Tuesday, July 26, 2005

SA: The Merry Pranksters and Kesey, what was positive about them?

http://www.escapefromwatchtower.com/ginsberg.html
AG: Well, first of all they didn’t reject the American flag but instead washed it and took it back from the neoconservatives and right wingers and war hawks who were wrapping themselves in the flag, so Kesey painted the flag on his sneakers and had a little flag in his teeth filling. Actually his Merry Pranksters were Korean War veterans[Vietnam veterans: ed.], Ken Babbs among them, who were sort of like big macho Americanists. And it was an Americanist movement to regain the old American tradition of Prankster, Voyager, Explorer, Davy Crockett, individual enterprise can-do, but can-do in a peaceful rather than in a warlike way. Family-oriented, Kesey coming from a big family and the gatherings being at La Honda at his family home, so it was an extended family notion. There was also the idea of humour and art being the basis for political gatherings and the Acid Tests. * Humour and daring and adventureness rather than paranoia and fear, cutting through paranoia, and we’re going right into the paranoia and seeing its emptiness. On a political level in ’64 Neal Cassady, who was the hero of the earlier Beat thing, drove Kesey’s bus cross-country during the Goldwater-Johnson presidential campaign with a slogan painted on the bus, “A vote for Goldwater is a vote for fun.” * and went thought Texas and all through the South with that slogan, exploding the whole serious hawk and war issues. It was Kesey also who had turned the Hells’ Angels onto acid and warded off their attack on the 1965 peace march that Jerry Rubin, Snyder, myself, and others participated in, * as distinct from the heavy political people whose ground was that this is the last conflict with black-shirted fascists and we should attack them with chains instead of having a flower power march as a demonstration as theater. So he had a good idea of public theatre.
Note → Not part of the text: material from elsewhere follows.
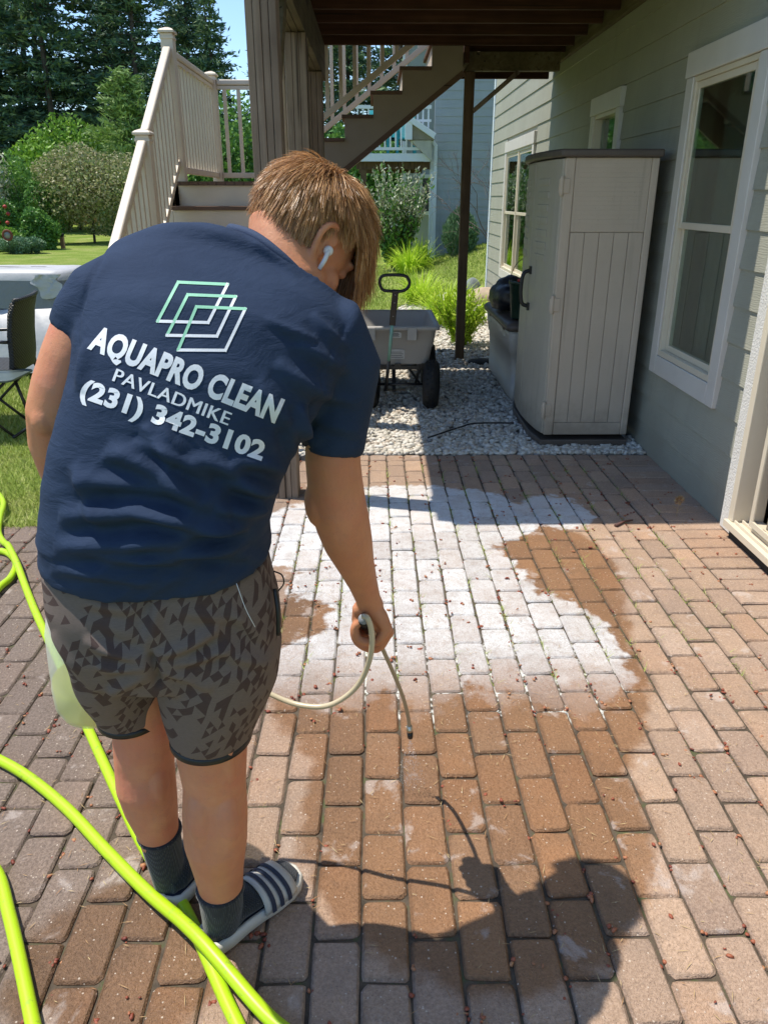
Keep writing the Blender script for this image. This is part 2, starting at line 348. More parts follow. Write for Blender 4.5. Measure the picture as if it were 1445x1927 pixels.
def area(cl):
    x,y,w,l,_=cl; q=[PJ((x+sx*w/2,y+sy*l/2,0)) for sx,sy in((-1,-1),(1,-1),(1,1),(-1,1))]
    cx,cy,_=PJ((x,y,0))
    if not(-20<cx<1465 and -10<cy<1945): return 0
    return abs(sum(q[i][0]*q[(i+1)%4][1]-q[(i+1)%4][0]*q[i][1] for i in range(4)))/2
cells.sort(key=lambda c_:-area(c_)); cache={}
JV=[];JF=[];JM=[];JT=[]
def tiltm(i):
    r=random.Random(i*13+5); return R(r.gauss(0,.45)),R(r.gauss(0,.55)),max(-.003,r.gauss(0,.0013)),R(r.gauss(0,.6))
stuffs={'paver':([],[]),'paver_border':([],[])}
for i,(x,y,w,l,mt) in enumerate(cells):
    gap=.0048; key=(round(w,3),round(l,3),i%5,mt)
    if key not in cache:
        V,Fq,tp=paver_verts(w-gap,l-gap*1.35,hash(key[:3])&0xffff); me=bpy.data.meshes.new('paver'); me.from_pydata(V,[],Fq+[tp]); me.materials.append(M[mt]); cache[key]=(me,V,Fq,tp)
    me,V,Fq,tp=cache[key]; a,b,dz,rz=tiltm(i); Mx=Matrix.Translation((x,y,dz))@Matrix.Rotation(rz,4,'Z')@Matrix.Rotation(a,4,'X')@Matrix.Rotation(b,4,'Y')
    if i<298:
        o=link(bpy.data.objects.new('paver',me)); o.parent=patio; o.matrix_local=Mx
    else:
        vv,ff=stuffs[mt]; n=len(vv); vv+=[Mx@Vector(v) for v in V]; ff+=[tuple(q+n for q in f) for f in Fq+[tp]]
for mt,(vv,ff) in stuffs.items():
    me=bpy.data.meshes.new('pavers'); me.from_pydata(vv,[],ff); me.materials.append(M[mt]); o=link(bpy.data.objects.new('distant_pavers' if mt=='paver' else 'border_pavers',me)); o.parent=patio; o['kind']='stuff'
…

* See Acid Dreams: The CIA, LSD, and the Sixties Rebellion by Martin A. Lee and Bruce Shlain. (New York: Grove Press, 1985).
* Barry Goldwater, an ultraconservative Republican and Arizona senator, was the Republican candidate against incumbent President Johnson. He took a harsh stance against the Soviet Union and opposed any arms-control negotiations. Many feared his extreme anticommunist stance might cause a war with the Soviet Union.
* Berkeley activist Jerry Rubin, heading the Vietnam Day Committee, planned a series of marches from Berkeley to Oakland protesting the draft and the Vietnam War. Ginsberg and Gary Snyder participated in the first October march changing mantras to calm the protesters. The police and Hell’s Angels seemed inevitable. Ginsberg offered advice in the form of a handbill titled “How to make a March Spectacle” (see Deliberate Prose, New York: Harper Collins, 2000).
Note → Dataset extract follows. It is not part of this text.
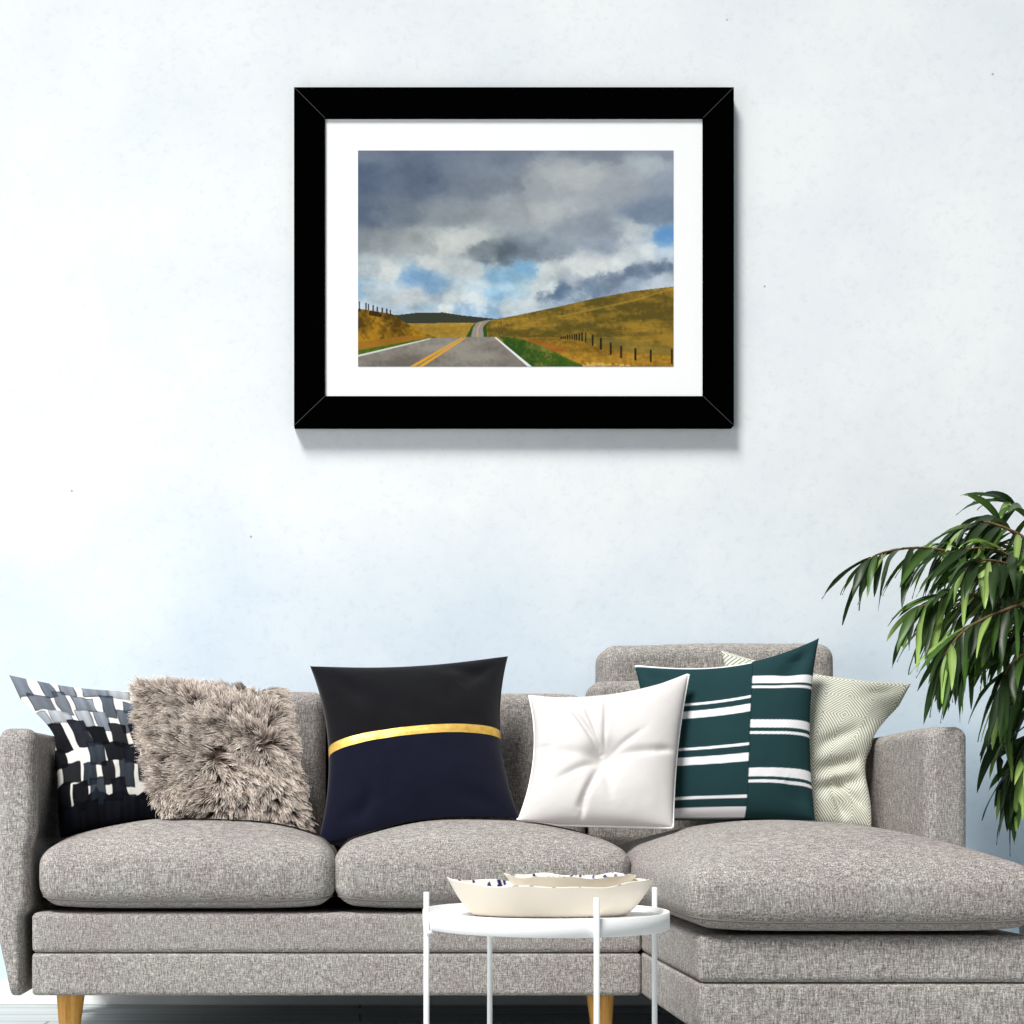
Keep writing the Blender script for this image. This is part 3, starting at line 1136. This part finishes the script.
def bowl(name, cx, cy, a, b, ba, bb_, z0, zr, tip, label, seed, group):
    """long oval dish with an uneven rim, speckled inside"""
    g = random.Random(seed)
    n, m = 360, 40
    ph = [g.uniform(0, 6.28) for _ in range(4)]
    root = empty(name, (cx, cy, z0), label, 'bowl', group)
    V, Fc, cols = [], [], []
    spots = []
    for _ in range(110):
        th = g.uniform(0, 2 * math.pi); s = g.uniform(.72, 1.02)
        spots.append((a * s * math.cos(th), b * s * math.sin(th), g.choice([.0016, .002, .0025, .003, .004, .0055])))

    def ring(s, inner):
        out = []
        for i in range(n):
            th = 2 * math.pi * i / n
            wob = 1 + .018 * math.sin(3 * th + ph[0]) + .012 * math.sin(7 * th + ph[1]) + .006 * math.sin(13 * th + ph[2])
            c, sn = math.cos(th), math.sin(th)
            rx = ba + (a - ba) * s ** .8; ry = bb_ + (b - bb_) * s ** .8
            top = zr + tip * c * c + .0022 * math.sin(5 * th + ph[3]) + .0012 * math.sin(11 * th + ph[1])
            z = z0 + (top - z0) * s ** 1.25
            k = 1.0
            if inner:
                rx -= .0045; ry -= .0045; z += .004 * (1 - s)
            out.append((cx + rx * wob * c * k, cy + ry * wob * sn * k, z))
        return out
    rings = []
    rings.append([(cx, cy, z0)] * n if False else [(cx + .02 * ba * math.cos(2 * math.pi * i / n), cy + .02 * bb_ * math.sin(2 * math.pi * i / n), z0 + .0005) for i in range(n)])
    for k in range(m + 1):
        rings.append(ring(k / m, False))
    tp = rings[-1]
    for k in range(m, -1, -1):
        rings.append(ring(k / m, True))
    for s in (.8, .6, .4, .2, .02):
        rings.append([(cx + ba * s * math.cos(2 * math.pi * i / n), cy + bb_ * s * math.sin(2 * math.pi * i / n), z0 + .0045) for i in range(n)])
    for ri, r in enumerate(rings):
        inner = ri >= m + 1
        for p in r:
            V.append(p)
            c = np.array((238, 229, 214.))
            if inner:
                c = np.array((244, 238, 226.))
                for (sx, sy, sr) in spots:
                    d = math.hypot((p[0] - cx - sx), (p[1] - cy - sy) * .8)
                    if d < sr:
                        c = np.array((34, 32, 92.)); break
            cols.append(c)
    R = len(rings)
    for ri in range(R - 1):
        for i in range(n):
            i2 = (i + 1) % n
            Fc.append((ri * n + i, ri * n + i2, (ri + 1) * n + i2, (ri + 1) * n + i))
    Fc.append(tuple(range(n - 1, -1, -1)))
    Fc.append(tuple((R - 1) * n + i for i in range(n)))
    mk('dish', V, Fc, M['ceramic'], root, True, srgb_np(np.array(cols)))


bowl('serving_bowl', .3707, 2.95, .2025, .100, .142, .062, .4132, .4735, .012,
     'large cream oval bowl with dark blue speckles standing on the white tray table', 3, 'speckled oval bowls')
bowl('serving_bowl', .415, 2.975, .131, .062, .080, .034, .450, .4895, .003,
     'smaller cream speckled oval bowl nested inside the larger bowl', 8, 'speckled oval bowls')

# ------------------------------------------------------------------ plant
PX, PYY = 2.02, 4.12
plant = empty('potted_plant', (PX, PYY, 0), 'tall potted plant with long drooping narrow green leaves right of the sofa', 'plant')
v, f = lathe([(.001, 0), (.15, 0), (.165, .01), (.20, .36), (.205, .37), (.19, .37), (.185, .33), (.001, .33)], (PX, PYY, 0), 64, False)
mk('pot', v, f, M['pot'], plant)
v, f = lathe([(.001, .345), (.19, .338)], (PX, PYY, 0), 48, False)
mk('soil', v, f, M['soil'], plant)
tp_ = [Vector((PX, PYY, .33)), Vector((PX + .02, PYY, .6)), Vector((PX - .01, PYY + .01, .9)), Vector((PX + .01, PYY, 1.15)), Vector((PX - .03, PYY, 1.38))]
v, f = tube(tp_, .02, 12, radii=[.022, .020, .017, .014, .008])
mk('trunk', v, f, M['bark'], plant)


def bez(P, n):
    out = []
    for k in range(n + 1):
        t = k / n * (len(P) - 1)
        i = min(int(t), len(P) - 2); u = t - i
        p0 = P[max(0, i - 1)]; p1 = P[i]; p2 = P[i + 1]; p3 = P[min(len(P) - 1, i + 2)]
        out.append(0.5 * ((2 * p1) + (p2 - p0) * u + (2 * p0 - 5 * p1 + 4 * p2 - p3) * u * u + (3 * p1 - p0 - 3 * p2 + p3) * u ** 3))
    return out


br = []      # (points, leaves, start fraction)
T = lambda k: tp_[k]
br.append(([T(3), pt(1040, 585, 4.10), pt(980, 560, 4.05), pt(925, 548, 4.0), pt(885, 552, 3.98), pt(868, 560, 3.97)], 34, .25))
br.append(([T(4), pt(1045, 560, 4.1), pt(1012, 532, 4.1), pt(995, 516, 4.1)], 26, .2))
br.append(([T(4), pt(1060, 560, 4.2), pt(1000, 545, 4.25), pt(960, 540, 4.28), pt(935, 545, 4.3)], 26, .25))
br.append(([T(3), pt(1050, 615, 4.0), pt(1000, 600, 3.92), pt(950, 595, 3.9), pt(915, 610, 3.88)], 44, .2))
br.append(([T(3), pt(1060, 620, 4.2), pt(1010, 600, 4.3), pt(960, 605, 4.35), pt(930, 625, 4.36)], 40, .2))
br.append(([T(3), pt(1055, 640, 4.1), pt(1010, 635, 4.05), pt(975, 640, 4.0), pt(955, 655, 4.0)], 40, .2))
br.append(([T(3), pt(1060, 600, 4.0), pt(1020, 570, 3.9), pt(985, 560, 3.82), pt(965, 570, 3.8)], 28, .2))
br.append(([T(2), pt(1070, 700, 4.0), pt(1030, 690, 3.95), pt(1010, 705, 3.95), pt(1004, 745, 3.95)], 26, .3))
br.append(([T(2), pt(1075, 680, 4.2), pt(1035, 665, 4.25), pt(1010, 680, 4.3), pt(1005, 720, 4.3)], 22, .3))
br.append(([T(2), pt(1080, 720, 4.0), pt(1045, 715, 3.9), pt(1028, 740, 3.88), pt(1022, 770, 3.88)], 18, .35))
br.append(([T(3), pt(1050, 600, 3.9), pt(1005, 610, 3.8), pt(965, 630, 3.76), pt(945, 655, 3.75)], 40, .2))
br.append(([T(4), pt(1060, 580, 4.0), pt(1020, 560, 3.95), pt(985, 548, 3.92), pt(955, 552, 3.9)], 44, .2))
br.append(([T(3), pt(1060, 640, 4.2), pt(1020, 630, 4.3), pt(980, 640, 4.35), pt(960, 665, 4.35)], 40, .2))
br.append(([T(3), pt(1060, 600, 4.1), pt(1030, 590, 4.1), pt(1000, 600, 4.12), pt(975, 625, 4.12)], 32, .2))
br.append(([T(3), pt(1070, 650, 3.9), pt(1035, 650, 3.85), pt(1010, 665, 3.82), pt(1000, 690, 3.82)], 26, .2))
br.append(([T(2), pt(1080, 730, 4.1), pt(1040, 735, 4.1), pt(1015, 750, 4.1), pt(1008, 775, 4.1)], 20, .3))
br.append(([T(4), pt(1055, 560, 4.0), pt(1020, 535, 4.0), pt(985, 522, 4.0), pt(962, 528, 4.0)], 26, .2))
br.append(([T(4), pt(1050, 540, 4.2), pt(1025, 512, 4.2), pt(1008, 500, 4.2)], 22, .2))
br.append(([T(4), pt(1055, 560, 4.05), pt(1030, 550, 3.98), pt(1010, 555, 3.95)], 22, .2))
br.append(([T(2), pt(1075, 740, 4.0), pt(1040, 745, 3.95), pt(1018, 765, 3.95), pt(1010, 795, 3.95)], 22, .3))
for k in range(9):                       # the far side of the crown
    a = -1.3 + k * .33
    s = T(3 + k % 2)
    e = .42 + .1 * (k % 3)
    br.append(([s, s + Vector((math.cos(a) * e * .4, math.sin(a) * e * .30, .12)), s + Vector((math.cos(a) * e * .8, math.sin(a) * e * .5, .12 - .05 * (k % 4))),
                s + Vector((math.cos(a) * e, math.sin(a) * e * .6, -.02 - .08 * (k % 4)))], 16, .25))
sv, sf = [], []
lv, lf, lc = [], [], []
pl = random.Random(17)


def add_leaf(p, d, L, w):
    """long narrow blade that arches over and hangs; folded along its midrib"""
    n = 9
    pos = Vector(p); dr = d.normalized()
    i0 = len(lv)
    bright = pl.random()
    base = np.array((34, 54, 22.)) if bright < .5 else (np.array((62, 90, 38.)) if bright < .84 else np.array((132, 158, 84.)))
    droop = pl.uniform(.05, .11)
    roll = pl.uniform(-.9, .9)
    for k in range(n + 1):
        t = k / n
        side = dr.cross(Vector((0, 0, 1)))
        if side.length < .15:
            side = Vector((math.cos(roll * 3), math.sin(roll * 3), 0))
        side.normalize()
        up = side.cross(dr).normalized()
        sd = (side * math.cos(roll) + up * math.sin(roll)).normalized()
        upn = sd.cross(dr).normalized()
        ww = w * (math.sin(math.pi * min(1, (t * .93 + .05)) ** .82) ** .9) * (1 if t < .98 else .25)
        wave = .0015 * math.sin(t * 9 + roll * 5)
        for s, q in ((-1, .18), (0, 0), (1, .18)):
            c = pos + sd * (s * ww * .5) + upn * (ww * q + wave * s)
            lv.append(tuple(c))
            tone = (1.25 if s == 0 else 1.0) * (.85 + .3 * t)
            lc.append(np.clip(base * tone, 0, 255))
        if k:
            a = i0 + 3 * k
            lf.append((a - 3, a - 2, a + 1, a)); lf.append((a - 2, a - 1, a + 2, a + 1))
        pos = pos + dr * (L / n)
        dr = (dr + Vector((0, 0, -1)) * droop * (1 + t)).normalized()


for (P, nl, s0) in br:
    c = bez(P, 22)
    v, f = tube(c, .004, 6, radii=[.007 - .0052 * k / 22 for k in range(23)])
    o = len(sv)
    sv += [tuple(q) for q in v]; sf += [tuple(i + o for i in q) for q in f]
    for k in range(nl):
        t = s0 + (1 - s0) * (k + pl.random() * .6) / nl
        q = t * 22; i = min(21, int(q)); p = c[i].lerp(c[i + 1], q - i)
        tan = (c[i + 1] - c[i]).normalized()
        sidev = tan.cross(Vector((0, 0, 1)))
        if sidev.length < .1:
            sidev = Vector((1, 0, 0))
        sidev.normalize()
        sgn = 1 if k % 2 else -1
        d = tan * pl.uniform(.3, .9) + sidev * sgn * pl.uniform(.15, .7) + Vector((0, 0, pl.uniform(-1.1, .15)))
        L = pl.uniform(.13, .21) * (1 if k < nl - 3 else .8)
        add_leaf(p, d, L, pl.uniform(.017, .027))
mk('branches', sv, sf, M['bark'], plant)
lo = mk('foliage', lv, lf, M['leaf'], plant, True, srgb_np(np.array(lc)))
print('leaves', len(lv) // 30)

# ------------------------------------------------------------------ camera, light, world
cam = bpy.data.cameras.new('camera')
cam.sensor_width = 36
cam.sensor_fit = 'HORIZONTAL'
cam.lens = 36 * F / 1024
cam.shift_x = (512 - CX) / 1024
cam.shift_y = -(512 - CY) / 1024
co = bpy.data.objects.new('camera', cam)
C.objects.link(co)
co.location = (0, 0, CAMZ)
co.rotation_euler = (math.radians(90), 0, 0)
bpy.context.scene.camera = co

sun = bpy.data.lights.new('key_sun', 'SUN')
sun.energy = 4.2
sun.angle = math.radians(17)
sun.color = (1.0, .985, .955)
so = bpy.data.objects.new('key_sun', sun)
C.objects.link(so)
so.rotation_euler = Vector((.36, .49, -.88)).to_track_quat('-Z', 'Y').to_euler()
so.location = (-1, 1, 3)

fill = bpy.data.lights.new('window_light', 'AREA')
fill.shape = 'RECTANGLE'
fill.size = 2.6
fill.size_y = 2.0
fill.energy = 55
fill.color = (.96, .985, 1.0)
fo_ = bpy.data.objects.new('window_light', fill)
C.objects.link(fo_)
fo_.location = (-3.0, 1.6, 1.5)
fo_.rotation_euler = (Vector((.8, 3.9, .6)) - fo_.location).to_track_quat('-Z', 'Y').to_euler()

w = bpy.data.worlds.new('world')
bpy.context.scene.world = w
w.use_nodes = True
bg = w.node_tree.nodes['Background']
bg.inputs['Color'].default_value = (.80, .90, 1.0, 1)
bg.inputs['Strength'].default_value = .23

vs = bpy.context.scene.view_settings
vs.view_transform = 'Standard'
vs.look = 'None'
vs.exposure = 0
vs.gamma = 1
SA: Was flower power all about theatre?

AG: Oh, yeah. About ’67, sticking the flower into the barrel of the Pentagon gun during the levitation, * and flower power actually meant the power of green, growth, and ecology. It was planet news, so to speak, for an ecological statement. It didn’t mean idiot sentimentality, it meant the basic power of matriarchy, the feminine, Mother Earth, vulnerability, and the vulnerability of the earth itself, and also the long-lasting strength. And a lot of the influence, brought in to some extent by Snyder and the anthropological poets, was American Indian, the headbands and ponytails of the Indians. Then there was also the added influence of oriental thought, both Japanese and Indian, Buddhist and Hindu. The Hindu iconography was very powerful in the Oracle, like the Be-in issue had a giant poster of a Saivite sadhu smoking grass so it was a confluence of grass, psychedelics, and Eastern Indian and American Indian peyote ceremony that was influential on the style of dress and demeanor and earth thinking.

* The Pentagon Levitation. On October 26, 1967, tens of thousands joined in a march on the Pentagon. Ed Sanders and Tuli Kupferberg, of the avant-garde rock group the Fugs, and many protesters performed the Pentagon exorcism for which Ginsberg provided the text titled “No Taxation Without Representation.” The event is described in Norman Mailer’s Pulitzer Prize-winning Armies of the Night: History as a Novel. The Novel as History (New York: New American Library, 1968).